Write out the lines from the top of the material through the line with "STAIR_W = 60.0", exactly and with nothing added.
>>>>
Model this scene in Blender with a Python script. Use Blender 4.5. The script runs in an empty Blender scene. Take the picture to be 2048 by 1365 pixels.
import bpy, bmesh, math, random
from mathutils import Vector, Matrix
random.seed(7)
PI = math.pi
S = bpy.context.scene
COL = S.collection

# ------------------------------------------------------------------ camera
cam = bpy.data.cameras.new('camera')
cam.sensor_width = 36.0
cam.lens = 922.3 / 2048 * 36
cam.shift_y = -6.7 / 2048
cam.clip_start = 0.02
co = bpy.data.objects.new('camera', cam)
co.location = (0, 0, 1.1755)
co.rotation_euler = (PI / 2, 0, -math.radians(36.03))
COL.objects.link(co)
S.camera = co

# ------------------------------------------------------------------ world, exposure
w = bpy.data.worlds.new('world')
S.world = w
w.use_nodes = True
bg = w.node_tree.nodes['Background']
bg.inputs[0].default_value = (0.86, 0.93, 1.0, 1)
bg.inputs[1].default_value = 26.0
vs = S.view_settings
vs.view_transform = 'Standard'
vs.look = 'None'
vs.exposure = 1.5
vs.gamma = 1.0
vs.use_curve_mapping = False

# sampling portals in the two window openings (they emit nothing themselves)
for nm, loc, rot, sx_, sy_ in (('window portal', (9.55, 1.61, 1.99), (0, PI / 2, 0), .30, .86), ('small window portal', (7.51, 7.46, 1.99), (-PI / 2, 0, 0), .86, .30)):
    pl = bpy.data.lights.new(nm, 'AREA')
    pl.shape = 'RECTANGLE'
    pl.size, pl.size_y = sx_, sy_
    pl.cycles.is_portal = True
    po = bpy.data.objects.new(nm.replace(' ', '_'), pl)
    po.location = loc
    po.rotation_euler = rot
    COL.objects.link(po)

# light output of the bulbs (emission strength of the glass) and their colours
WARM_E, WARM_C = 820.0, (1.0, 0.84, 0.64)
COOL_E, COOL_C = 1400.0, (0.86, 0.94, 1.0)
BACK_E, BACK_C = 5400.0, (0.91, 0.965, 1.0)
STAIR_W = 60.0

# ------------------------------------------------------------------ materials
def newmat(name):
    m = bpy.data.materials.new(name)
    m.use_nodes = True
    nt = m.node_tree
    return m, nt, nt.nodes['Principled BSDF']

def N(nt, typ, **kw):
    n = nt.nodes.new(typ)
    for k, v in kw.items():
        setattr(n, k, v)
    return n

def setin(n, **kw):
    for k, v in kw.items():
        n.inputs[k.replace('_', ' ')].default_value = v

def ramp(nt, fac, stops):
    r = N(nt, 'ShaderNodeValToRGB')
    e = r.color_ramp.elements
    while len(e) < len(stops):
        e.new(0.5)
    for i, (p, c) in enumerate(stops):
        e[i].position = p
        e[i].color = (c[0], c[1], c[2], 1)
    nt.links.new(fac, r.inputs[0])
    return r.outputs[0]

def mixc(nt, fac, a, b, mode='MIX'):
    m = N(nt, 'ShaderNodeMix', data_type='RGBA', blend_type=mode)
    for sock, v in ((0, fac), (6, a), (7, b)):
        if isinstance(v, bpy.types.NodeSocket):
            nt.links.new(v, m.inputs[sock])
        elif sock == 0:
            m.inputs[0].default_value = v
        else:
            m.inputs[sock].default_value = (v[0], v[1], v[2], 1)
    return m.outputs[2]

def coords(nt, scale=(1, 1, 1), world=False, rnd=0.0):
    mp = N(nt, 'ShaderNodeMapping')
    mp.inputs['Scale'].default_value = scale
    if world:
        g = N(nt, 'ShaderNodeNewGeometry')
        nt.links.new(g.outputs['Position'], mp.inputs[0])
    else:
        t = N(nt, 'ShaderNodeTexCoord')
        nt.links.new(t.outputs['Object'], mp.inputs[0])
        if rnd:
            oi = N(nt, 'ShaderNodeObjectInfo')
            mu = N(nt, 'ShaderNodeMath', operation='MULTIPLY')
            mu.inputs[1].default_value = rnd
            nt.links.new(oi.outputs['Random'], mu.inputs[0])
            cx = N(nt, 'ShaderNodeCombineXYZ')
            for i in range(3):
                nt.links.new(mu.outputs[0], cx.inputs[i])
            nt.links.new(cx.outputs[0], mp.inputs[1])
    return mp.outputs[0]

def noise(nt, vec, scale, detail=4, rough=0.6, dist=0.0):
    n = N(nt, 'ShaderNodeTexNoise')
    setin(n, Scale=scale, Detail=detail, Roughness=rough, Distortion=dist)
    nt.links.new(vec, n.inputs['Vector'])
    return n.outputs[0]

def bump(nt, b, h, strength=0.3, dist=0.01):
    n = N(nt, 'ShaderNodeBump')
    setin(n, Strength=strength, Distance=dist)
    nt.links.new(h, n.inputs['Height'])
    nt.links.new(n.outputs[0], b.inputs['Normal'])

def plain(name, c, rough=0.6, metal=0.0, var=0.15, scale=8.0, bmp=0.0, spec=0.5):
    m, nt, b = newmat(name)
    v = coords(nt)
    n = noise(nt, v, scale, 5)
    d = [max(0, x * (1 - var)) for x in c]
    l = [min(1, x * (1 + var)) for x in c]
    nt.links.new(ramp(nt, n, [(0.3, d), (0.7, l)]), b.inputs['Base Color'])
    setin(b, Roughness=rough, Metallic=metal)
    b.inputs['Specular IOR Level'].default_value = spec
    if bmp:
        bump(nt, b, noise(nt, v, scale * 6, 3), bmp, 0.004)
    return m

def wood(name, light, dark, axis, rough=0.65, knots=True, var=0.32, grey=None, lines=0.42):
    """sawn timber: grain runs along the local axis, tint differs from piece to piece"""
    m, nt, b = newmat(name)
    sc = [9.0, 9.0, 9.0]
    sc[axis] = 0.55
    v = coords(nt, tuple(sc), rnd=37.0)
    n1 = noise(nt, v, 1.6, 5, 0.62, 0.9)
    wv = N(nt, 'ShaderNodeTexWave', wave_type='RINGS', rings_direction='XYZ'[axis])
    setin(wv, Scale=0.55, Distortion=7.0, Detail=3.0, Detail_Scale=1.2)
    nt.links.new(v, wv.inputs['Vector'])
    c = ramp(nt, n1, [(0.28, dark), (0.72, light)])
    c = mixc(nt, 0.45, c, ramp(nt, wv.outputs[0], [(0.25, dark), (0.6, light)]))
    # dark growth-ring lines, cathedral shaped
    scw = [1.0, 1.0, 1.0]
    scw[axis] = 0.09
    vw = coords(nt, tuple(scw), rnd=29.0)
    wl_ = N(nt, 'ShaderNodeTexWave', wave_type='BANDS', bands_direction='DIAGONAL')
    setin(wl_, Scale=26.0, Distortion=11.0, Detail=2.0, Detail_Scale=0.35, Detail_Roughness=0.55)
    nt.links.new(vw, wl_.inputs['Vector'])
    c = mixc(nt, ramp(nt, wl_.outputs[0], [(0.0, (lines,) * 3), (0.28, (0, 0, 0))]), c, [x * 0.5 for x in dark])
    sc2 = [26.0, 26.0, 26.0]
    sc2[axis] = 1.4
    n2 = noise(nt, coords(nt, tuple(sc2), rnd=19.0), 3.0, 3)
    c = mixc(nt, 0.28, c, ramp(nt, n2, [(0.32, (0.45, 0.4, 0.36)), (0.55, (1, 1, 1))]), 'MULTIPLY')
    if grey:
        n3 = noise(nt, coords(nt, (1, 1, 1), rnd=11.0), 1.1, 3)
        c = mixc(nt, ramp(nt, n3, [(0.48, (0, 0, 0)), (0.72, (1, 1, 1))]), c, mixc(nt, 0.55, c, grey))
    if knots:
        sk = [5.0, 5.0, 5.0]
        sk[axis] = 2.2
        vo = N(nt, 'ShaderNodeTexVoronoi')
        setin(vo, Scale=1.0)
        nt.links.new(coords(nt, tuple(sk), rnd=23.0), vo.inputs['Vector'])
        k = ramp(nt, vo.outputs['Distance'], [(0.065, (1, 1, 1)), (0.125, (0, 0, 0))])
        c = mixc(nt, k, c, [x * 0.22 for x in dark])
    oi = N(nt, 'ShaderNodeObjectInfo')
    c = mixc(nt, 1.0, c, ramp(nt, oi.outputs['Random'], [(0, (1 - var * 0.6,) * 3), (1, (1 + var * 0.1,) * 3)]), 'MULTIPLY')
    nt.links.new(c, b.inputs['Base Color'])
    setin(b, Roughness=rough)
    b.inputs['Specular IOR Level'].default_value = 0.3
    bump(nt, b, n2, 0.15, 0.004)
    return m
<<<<
Complete answer →
Model this scene in Blender with a Python script. Use Blender 4.5. The script runs in an empty Blender scene. Take the picture to be 2048 by 1365 pixels.
import bpy, bmesh, math, random
from mathutils import Vector, Matrix
random.seed(7)
PI = math.pi
S = bpy.context.scene
COL = S.collection

# ------------------------------------------------------------------ camera
cam = bpy.data.cameras.new('camera')
cam.sensor_width = 36.0
cam.lens = 922.3 / 2048 * 36
cam.shift_y = -6.7 / 2048
cam.clip_start = 0.02
co = bpy.data.objects.new('camera', cam)
co.location = (0, 0, 1.1755)
co.rotation_euler = (PI / 2, 0, -math.radians(36.03))
COL.objects.link(co)
S.camera = co

# ------------------------------------------------------------------ world, exposure
w = bpy.data.worlds.new('world')
S.world = w
w.use_nodes = True
bg = w.node_tree.nodes['Background']
bg.inputs[0].default_value = (0.86, 0.93, 1.0, 1)
bg.inputs[1].default_value = 26.0
vs = S.view_settings
vs.view_transform = 'Standard'
vs.look = 'None'
vs.exposure = 1.5
vs.gamma = 1.0
vs.use_curve_mapping = False

# sampling portals in the two window openings (they emit nothing themselves)
for nm, loc, rot, sx_, sy_ in (('window portal', (9.55, 1.61, 1.99), (0, PI / 2, 0), .30, .86), ('small window portal', (7.51, 7.46, 1.99), (-PI / 2, 0, 0), .86, .30)):
    pl = bpy.data.lights.new(nm, 'AREA')
    pl.shape = 'RECTANGLE'
    pl.size, pl.size_y = sx_, sy_
    pl.cycles.is_portal = True
    po = bpy.data.objects.new(nm.replace(' ', '_'), pl)
    po.location = loc
    po.rotation_euler = rot
    COL.objects.link(po)

# light output of the bulbs (emission strength of the glass) and their colours
WARM_E, WARM_C = 820.0, (1.0, 0.84, 0.64)
COOL_E, COOL_C = 1400.0, (0.86, 0.94, 1.0)
BACK_E, BACK_C = 5400.0, (0.91, 0.965, 1.0)
STAIR_W = 60.0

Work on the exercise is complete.